More information on Java style can be found on Sun's Code Conventions web page. There is also an open source tool checkstyle that can be used to check the style used.

Course Policy

Attendance

Regular class and lab attendance and participation is expected. Please talk to me if regular class attendance is going to be a problem.

Homework Assignments

There will be a number of assignments made in this class. I expect every student to attempt each assignment and turn in the results. You are encouraged to complete every assignment as this is one of the most effective ways to learn the material.

If you know that for some reason you will not be able to submit the assignment before the deadline, you should contact me in advance of the deadline. Extensions are only granted in exceptional circumstances, but need to be done in advance.

Late submissions of lab assignments will be penalized up to 50% per day after the deadline. No late prelabs will be accepted. You will be allowed 1 late day in each half of the semester and 1 late day that can be used whenever (total of 4). You must include the fact that you are using one of your late days in the README document for an assignment.

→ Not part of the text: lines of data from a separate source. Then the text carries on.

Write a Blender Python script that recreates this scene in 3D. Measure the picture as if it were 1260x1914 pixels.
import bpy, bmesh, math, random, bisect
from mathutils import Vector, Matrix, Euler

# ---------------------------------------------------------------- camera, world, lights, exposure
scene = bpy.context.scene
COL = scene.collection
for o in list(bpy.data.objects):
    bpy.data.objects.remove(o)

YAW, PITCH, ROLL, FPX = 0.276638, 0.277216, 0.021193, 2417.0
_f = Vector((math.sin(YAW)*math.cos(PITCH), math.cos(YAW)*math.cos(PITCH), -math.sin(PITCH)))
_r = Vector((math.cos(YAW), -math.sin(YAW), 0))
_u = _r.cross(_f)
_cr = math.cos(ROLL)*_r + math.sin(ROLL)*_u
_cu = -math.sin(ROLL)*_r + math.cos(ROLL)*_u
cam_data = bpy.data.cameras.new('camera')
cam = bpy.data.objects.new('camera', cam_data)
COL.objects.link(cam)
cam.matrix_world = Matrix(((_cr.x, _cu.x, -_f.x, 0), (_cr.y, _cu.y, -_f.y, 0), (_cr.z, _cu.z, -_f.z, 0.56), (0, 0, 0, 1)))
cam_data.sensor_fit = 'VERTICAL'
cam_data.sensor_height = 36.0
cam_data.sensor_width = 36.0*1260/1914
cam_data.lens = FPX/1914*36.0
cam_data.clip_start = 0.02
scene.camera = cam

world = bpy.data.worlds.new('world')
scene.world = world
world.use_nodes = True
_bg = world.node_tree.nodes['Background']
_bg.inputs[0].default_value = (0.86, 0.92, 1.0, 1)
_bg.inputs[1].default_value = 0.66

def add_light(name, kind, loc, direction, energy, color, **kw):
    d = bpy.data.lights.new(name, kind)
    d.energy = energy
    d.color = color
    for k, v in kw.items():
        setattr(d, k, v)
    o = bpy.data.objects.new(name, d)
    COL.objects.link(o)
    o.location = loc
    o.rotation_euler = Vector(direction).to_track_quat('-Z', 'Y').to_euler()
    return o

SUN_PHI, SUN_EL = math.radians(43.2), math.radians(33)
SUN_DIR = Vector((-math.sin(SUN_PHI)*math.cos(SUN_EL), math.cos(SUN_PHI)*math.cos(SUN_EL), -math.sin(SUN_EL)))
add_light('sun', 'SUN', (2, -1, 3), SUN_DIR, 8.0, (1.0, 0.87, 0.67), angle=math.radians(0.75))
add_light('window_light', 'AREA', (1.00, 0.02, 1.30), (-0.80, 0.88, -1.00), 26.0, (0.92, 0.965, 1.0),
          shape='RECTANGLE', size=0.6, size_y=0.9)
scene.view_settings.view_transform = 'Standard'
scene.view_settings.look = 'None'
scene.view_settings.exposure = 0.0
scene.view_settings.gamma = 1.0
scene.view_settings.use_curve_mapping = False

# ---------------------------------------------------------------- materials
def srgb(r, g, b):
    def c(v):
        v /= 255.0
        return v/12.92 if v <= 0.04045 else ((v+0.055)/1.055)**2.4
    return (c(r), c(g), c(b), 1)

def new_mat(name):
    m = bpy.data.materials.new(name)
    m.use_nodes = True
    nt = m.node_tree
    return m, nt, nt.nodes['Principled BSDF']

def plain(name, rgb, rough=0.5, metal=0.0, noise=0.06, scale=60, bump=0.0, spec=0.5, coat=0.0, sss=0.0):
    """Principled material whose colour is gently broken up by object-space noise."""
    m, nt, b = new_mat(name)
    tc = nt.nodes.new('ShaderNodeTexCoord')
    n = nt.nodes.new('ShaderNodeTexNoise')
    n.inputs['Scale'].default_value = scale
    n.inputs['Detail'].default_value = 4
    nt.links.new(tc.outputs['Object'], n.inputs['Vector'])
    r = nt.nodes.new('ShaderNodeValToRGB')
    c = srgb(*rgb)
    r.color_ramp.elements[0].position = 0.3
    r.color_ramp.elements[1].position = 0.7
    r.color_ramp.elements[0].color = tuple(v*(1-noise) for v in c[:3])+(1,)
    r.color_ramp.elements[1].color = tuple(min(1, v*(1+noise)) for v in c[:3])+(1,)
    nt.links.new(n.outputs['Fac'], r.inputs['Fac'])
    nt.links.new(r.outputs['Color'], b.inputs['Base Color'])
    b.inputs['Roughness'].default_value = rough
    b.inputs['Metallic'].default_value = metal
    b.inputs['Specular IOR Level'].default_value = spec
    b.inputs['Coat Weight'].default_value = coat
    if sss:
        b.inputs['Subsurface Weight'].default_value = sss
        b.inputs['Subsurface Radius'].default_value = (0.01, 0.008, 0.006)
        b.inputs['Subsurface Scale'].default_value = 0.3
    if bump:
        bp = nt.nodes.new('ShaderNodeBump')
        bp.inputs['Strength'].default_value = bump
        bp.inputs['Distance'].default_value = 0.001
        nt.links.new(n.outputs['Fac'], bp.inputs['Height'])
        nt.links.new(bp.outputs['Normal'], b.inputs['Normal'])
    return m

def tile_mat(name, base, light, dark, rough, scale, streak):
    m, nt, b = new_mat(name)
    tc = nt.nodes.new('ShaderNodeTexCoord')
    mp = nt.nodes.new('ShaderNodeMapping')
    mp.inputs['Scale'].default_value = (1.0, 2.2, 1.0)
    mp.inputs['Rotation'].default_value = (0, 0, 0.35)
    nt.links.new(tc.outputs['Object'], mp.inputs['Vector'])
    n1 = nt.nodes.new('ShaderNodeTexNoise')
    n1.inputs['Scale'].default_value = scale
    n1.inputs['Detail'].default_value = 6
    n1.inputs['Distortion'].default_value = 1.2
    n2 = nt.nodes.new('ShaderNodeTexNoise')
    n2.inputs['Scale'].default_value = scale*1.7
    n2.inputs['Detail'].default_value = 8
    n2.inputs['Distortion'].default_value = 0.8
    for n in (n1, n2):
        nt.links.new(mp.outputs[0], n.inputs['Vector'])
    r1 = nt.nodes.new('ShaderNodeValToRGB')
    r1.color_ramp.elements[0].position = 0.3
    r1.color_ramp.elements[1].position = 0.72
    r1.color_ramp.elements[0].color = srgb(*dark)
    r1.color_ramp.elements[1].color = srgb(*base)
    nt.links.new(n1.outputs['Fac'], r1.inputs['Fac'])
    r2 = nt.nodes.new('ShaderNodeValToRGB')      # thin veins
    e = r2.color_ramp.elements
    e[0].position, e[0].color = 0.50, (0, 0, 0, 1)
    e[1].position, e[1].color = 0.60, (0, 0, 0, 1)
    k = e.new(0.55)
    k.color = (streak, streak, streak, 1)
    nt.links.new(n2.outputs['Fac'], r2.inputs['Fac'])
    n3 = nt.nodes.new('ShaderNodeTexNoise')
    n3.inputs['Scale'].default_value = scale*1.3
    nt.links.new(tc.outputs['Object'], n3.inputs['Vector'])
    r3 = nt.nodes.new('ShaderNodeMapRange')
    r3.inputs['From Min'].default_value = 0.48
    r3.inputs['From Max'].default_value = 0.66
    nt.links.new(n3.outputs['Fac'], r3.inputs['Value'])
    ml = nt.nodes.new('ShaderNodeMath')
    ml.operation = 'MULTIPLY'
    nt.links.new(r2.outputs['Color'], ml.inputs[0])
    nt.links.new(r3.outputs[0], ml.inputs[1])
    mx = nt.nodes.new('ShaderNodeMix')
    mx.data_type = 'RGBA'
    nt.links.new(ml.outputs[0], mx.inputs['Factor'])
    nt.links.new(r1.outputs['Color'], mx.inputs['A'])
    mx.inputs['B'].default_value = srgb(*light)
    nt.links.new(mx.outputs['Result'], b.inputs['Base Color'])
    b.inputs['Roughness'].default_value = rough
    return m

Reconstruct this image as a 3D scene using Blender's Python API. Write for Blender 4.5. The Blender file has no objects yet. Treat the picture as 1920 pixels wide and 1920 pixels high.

Accommodations for students with disabilities

If you have a disability that might impact your performance in this course, or requires special accommodation, please contact me as soon as possible so that appropriate arrangements can be made. Support is available through Student Academic Success Programs. You will need to contact them to get your disability documented before accommodations can be made.

Plagiarism and Academic Dishonesty

I have very low tolerance for academic dishonesty, and will vigorously pursue available remedies for any incidents. All work in this class is to be performed according to the Oberlin Honor Code. Specifically I expect that:

1. Quizzes and exams will be closed book, closed notes, and no communication between students. This includes discussing the same to students who are taking a quiz/exam at another time.
2. Discussion of assignments is expected and encouraged, however all work and code on assignments should be your own without outside assistance.
3. Sources should be cited including the textbook and other web sites when you use them in your work.
4. You are not permitted to share your source code with other students, including future ones.
5. You are not permitted to use other students solutions as your own (even those from a prior semester), nor answer keys, nor instructor versions.

Illustrative examples:

1. Confirming that we had and exam is OK, telling another student in the class who has not taken it that it was easy/hard, what topics, etc. is NOT OK.
2. On a project or homework, discussing what needs to be done and how it can be done is OK, having a student (other than a TA) go over your code is NOT OK, discussing what might be wrong and how to tell is OK (and encouraged).
3. Other than your partner on a given assignment, it is NOT OK to give a student a copy of your code or for them to give you a copy of theirs. As a rule of thumb when discussing the assignments, you should not be writing finished solutions out, and you should be able to independently recreate the material on your own.
4. On an assignment, you base your design off of the textbook's example. This is OK if you cite the source in the code. You don't need to have it be part of the Javadoc. E.g.,

   /* based on insertion sort from Weiss 3rd Ed, p. 306 */

All assignments must include the following signed statement:

"I have adhered to the Honor Code in this assignment."

Electronic submissions should include the honor statement in either the README file or header comments and must include your name.